▶ [Set problem]:
Reproduce, exactly and in full, the lines from the one with "Recreate this scene" through the one with "scene.camera = cam" in the data below; drop pictures.

----- Records for this exercise -----

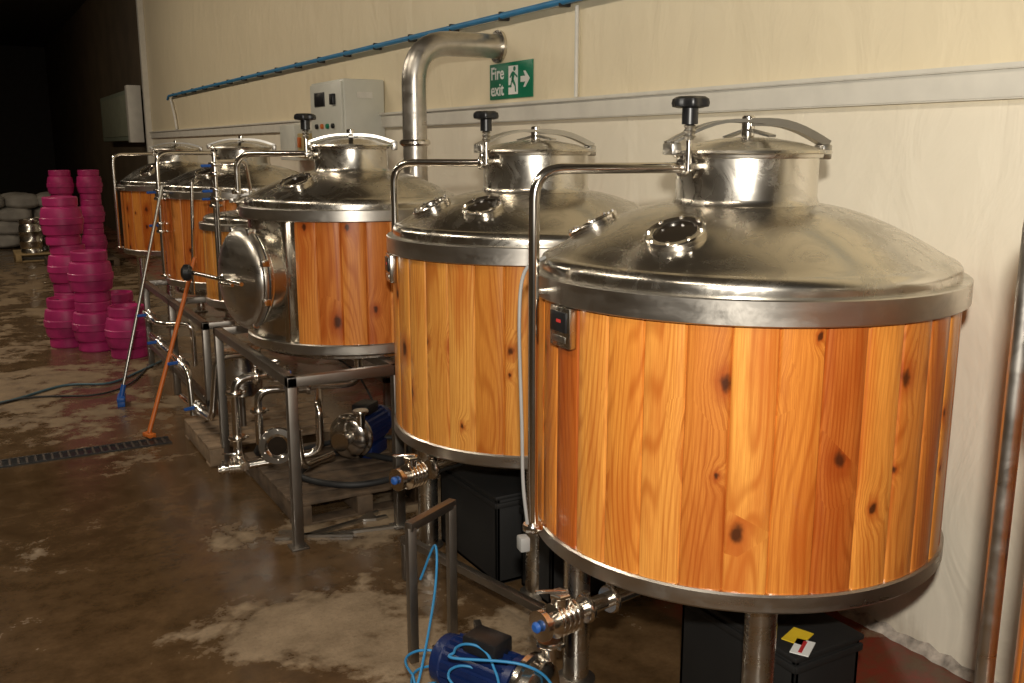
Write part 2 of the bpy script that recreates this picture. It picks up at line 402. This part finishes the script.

-----
----- Records for this exercise -----

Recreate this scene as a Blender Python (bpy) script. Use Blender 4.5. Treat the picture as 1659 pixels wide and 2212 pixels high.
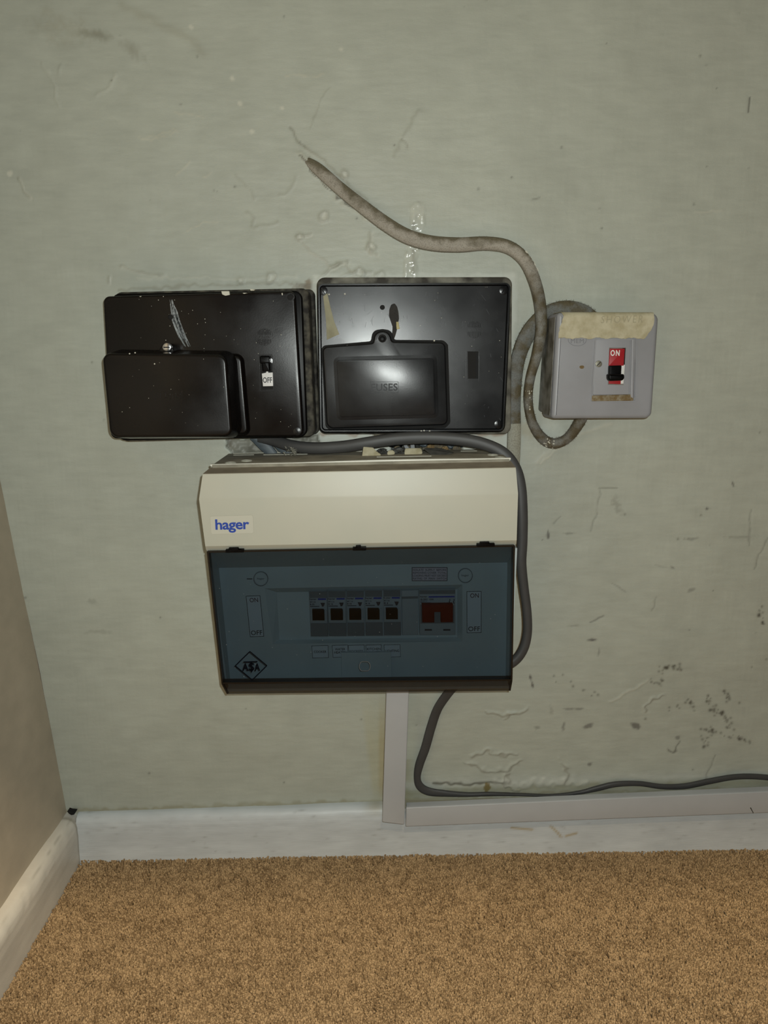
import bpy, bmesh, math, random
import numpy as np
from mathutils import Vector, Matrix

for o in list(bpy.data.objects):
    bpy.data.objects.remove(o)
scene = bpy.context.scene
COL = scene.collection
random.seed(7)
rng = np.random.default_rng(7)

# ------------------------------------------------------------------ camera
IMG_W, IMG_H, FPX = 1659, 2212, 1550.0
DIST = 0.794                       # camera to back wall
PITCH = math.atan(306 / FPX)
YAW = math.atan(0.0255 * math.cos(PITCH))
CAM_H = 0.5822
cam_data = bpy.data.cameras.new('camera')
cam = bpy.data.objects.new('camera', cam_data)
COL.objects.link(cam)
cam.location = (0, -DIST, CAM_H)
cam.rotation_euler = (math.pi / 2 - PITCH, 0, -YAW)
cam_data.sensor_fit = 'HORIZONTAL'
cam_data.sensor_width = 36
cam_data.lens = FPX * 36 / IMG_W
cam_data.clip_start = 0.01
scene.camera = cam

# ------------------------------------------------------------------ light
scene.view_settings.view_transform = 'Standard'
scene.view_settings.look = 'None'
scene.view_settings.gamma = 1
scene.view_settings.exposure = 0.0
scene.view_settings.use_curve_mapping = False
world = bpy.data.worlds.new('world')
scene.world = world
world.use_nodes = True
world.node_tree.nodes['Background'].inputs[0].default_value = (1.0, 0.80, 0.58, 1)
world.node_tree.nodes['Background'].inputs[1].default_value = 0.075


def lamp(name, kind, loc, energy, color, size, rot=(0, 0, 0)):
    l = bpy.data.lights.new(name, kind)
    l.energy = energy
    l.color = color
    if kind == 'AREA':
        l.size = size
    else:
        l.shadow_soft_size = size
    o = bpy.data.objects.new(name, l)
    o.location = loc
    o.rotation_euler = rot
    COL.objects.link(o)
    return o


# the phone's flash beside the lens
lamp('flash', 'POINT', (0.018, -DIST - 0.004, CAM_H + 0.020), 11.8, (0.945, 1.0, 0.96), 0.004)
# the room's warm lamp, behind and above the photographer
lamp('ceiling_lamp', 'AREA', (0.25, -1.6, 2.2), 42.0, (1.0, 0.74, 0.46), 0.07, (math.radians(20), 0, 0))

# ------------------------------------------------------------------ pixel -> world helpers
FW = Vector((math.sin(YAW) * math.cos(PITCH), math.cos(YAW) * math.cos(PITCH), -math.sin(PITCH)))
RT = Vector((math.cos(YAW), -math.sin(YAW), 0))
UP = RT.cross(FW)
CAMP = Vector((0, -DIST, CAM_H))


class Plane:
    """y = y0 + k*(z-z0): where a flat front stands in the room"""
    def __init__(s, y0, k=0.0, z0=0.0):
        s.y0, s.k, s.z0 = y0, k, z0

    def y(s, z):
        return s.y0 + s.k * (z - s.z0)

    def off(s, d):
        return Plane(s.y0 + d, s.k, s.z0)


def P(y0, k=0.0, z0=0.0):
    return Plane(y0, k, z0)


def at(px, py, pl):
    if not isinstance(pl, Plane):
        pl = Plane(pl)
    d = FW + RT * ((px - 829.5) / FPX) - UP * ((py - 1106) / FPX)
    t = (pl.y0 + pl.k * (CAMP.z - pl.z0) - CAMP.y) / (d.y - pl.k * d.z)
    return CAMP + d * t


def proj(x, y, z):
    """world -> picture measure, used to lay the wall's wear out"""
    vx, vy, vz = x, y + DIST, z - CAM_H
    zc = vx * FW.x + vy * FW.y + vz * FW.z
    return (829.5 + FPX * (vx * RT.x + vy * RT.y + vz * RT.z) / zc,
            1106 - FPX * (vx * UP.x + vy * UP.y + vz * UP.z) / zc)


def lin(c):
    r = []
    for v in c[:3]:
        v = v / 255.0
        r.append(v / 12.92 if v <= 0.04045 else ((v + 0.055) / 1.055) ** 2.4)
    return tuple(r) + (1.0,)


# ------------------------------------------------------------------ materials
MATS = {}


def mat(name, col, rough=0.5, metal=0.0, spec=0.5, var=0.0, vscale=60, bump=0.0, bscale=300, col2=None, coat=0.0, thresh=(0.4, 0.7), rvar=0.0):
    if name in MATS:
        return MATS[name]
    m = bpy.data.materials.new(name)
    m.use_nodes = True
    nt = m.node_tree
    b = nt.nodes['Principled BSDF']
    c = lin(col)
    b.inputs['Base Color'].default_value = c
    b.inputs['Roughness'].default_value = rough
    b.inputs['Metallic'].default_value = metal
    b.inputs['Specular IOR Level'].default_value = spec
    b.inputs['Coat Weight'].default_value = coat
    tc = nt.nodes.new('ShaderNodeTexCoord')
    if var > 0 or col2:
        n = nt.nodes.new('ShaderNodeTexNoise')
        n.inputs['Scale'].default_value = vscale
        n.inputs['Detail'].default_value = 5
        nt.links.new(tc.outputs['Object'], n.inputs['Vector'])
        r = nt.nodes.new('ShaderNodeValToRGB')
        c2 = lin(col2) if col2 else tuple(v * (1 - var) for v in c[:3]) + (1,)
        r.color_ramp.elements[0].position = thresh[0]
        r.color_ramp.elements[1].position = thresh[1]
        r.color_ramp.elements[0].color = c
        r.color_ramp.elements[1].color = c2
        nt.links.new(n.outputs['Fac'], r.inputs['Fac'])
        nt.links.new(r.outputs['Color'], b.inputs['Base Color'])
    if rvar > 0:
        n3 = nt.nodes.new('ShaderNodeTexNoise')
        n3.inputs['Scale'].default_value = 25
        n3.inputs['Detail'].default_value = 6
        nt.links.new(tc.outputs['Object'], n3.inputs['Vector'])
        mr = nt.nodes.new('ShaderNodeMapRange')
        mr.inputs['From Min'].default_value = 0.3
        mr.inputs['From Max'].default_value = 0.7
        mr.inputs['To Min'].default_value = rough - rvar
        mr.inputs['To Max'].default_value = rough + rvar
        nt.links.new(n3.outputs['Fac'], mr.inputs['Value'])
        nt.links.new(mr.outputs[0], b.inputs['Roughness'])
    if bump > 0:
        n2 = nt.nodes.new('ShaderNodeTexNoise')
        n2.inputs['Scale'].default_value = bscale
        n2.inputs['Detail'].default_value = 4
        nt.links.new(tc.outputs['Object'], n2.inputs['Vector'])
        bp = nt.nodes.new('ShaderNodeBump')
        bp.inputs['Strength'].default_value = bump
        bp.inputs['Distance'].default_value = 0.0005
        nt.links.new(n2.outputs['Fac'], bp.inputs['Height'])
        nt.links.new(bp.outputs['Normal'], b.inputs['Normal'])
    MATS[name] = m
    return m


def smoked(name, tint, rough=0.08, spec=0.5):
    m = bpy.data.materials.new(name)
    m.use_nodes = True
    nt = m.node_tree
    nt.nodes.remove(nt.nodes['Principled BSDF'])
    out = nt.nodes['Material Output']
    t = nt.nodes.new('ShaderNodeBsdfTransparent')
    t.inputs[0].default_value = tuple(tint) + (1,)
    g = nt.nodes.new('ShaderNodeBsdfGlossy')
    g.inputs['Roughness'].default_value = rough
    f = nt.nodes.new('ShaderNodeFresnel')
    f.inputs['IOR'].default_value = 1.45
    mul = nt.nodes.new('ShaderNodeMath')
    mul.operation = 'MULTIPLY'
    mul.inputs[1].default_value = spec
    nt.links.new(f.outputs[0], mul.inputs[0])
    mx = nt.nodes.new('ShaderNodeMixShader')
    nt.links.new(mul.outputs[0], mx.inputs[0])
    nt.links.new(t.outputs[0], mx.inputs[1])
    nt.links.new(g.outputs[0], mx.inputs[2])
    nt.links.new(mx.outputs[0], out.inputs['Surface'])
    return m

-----
----- Records for this exercise -----

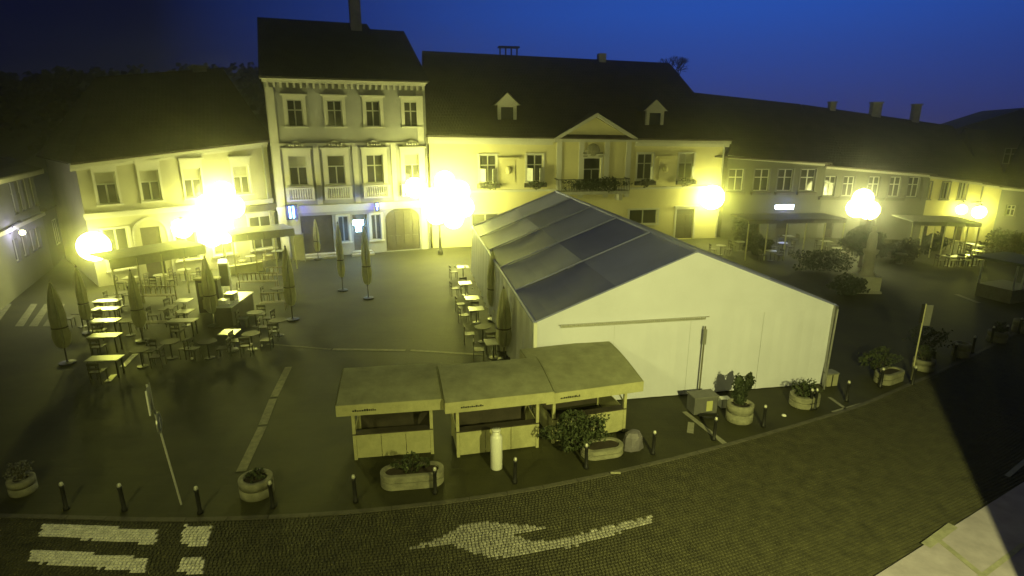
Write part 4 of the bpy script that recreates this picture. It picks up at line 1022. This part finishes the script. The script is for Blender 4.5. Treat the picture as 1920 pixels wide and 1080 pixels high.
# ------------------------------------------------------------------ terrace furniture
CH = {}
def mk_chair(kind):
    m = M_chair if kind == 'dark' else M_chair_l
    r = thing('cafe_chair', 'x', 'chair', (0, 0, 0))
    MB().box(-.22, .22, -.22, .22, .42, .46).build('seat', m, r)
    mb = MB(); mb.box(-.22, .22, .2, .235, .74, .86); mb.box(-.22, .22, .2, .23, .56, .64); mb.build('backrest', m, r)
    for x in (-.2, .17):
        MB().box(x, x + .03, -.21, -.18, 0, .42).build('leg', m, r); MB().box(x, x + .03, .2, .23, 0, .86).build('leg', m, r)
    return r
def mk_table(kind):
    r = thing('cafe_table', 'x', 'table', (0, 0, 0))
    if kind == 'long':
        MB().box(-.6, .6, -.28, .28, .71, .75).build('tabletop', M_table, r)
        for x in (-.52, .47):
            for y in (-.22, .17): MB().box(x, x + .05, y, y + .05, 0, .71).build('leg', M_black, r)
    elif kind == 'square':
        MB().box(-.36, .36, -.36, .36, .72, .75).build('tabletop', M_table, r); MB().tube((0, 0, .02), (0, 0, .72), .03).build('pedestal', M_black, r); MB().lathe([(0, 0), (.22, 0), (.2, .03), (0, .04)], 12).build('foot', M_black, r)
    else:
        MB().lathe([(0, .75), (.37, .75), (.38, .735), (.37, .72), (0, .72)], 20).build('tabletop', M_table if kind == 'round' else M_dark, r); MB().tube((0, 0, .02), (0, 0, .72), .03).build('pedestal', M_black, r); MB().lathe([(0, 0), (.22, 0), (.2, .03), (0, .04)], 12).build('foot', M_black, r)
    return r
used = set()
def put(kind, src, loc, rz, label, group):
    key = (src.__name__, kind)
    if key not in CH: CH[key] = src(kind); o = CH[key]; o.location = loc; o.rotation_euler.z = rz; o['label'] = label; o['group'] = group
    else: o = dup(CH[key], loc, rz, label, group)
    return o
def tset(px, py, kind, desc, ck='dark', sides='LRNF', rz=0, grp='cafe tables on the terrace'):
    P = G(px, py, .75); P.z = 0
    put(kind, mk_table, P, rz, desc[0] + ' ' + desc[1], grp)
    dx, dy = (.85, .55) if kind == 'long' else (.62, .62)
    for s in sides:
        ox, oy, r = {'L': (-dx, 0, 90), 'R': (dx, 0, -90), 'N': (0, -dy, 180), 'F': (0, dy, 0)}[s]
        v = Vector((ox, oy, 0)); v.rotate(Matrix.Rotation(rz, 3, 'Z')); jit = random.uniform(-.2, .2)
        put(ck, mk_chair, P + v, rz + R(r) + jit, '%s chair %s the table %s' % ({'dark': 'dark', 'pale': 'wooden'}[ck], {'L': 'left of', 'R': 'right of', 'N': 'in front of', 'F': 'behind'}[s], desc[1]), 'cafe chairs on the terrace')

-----

▶ [Worked solution]:
Recreate this scene as a Blender Python (bpy) script. Use Blender 4.5. Treat the picture as 1659 pixels wide and 2212 pixels high.
import bpy, bmesh, math, random
import numpy as np
from mathutils import Vector, Matrix

for o in list(bpy.data.objects):
    bpy.data.objects.remove(o)
scene = bpy.context.scene
COL = scene.collection
random.seed(7)
rng = np.random.default_rng(7)

# ------------------------------------------------------------------ camera
IMG_W, IMG_H, FPX = 1659, 2212, 1550.0
DIST = 0.794                       # camera to back wall
PITCH = math.atan(306 / FPX)
YAW = math.atan(0.0255 * math.cos(PITCH))
CAM_H = 0.5822
cam_data = bpy.data.cameras.new('camera')
cam = bpy.data.objects.new('camera', cam_data)
COL.objects.link(cam)
cam.location = (0, -DIST, CAM_H)
cam.rotation_euler = (math.pi / 2 - PITCH, 0, -YAW)
cam_data.sensor_fit = 'HORIZONTAL'
cam_data.sensor_width = 36
cam_data.lens = FPX * 36 / IMG_W
cam_data.clip_start = 0.01
scene.camera = cam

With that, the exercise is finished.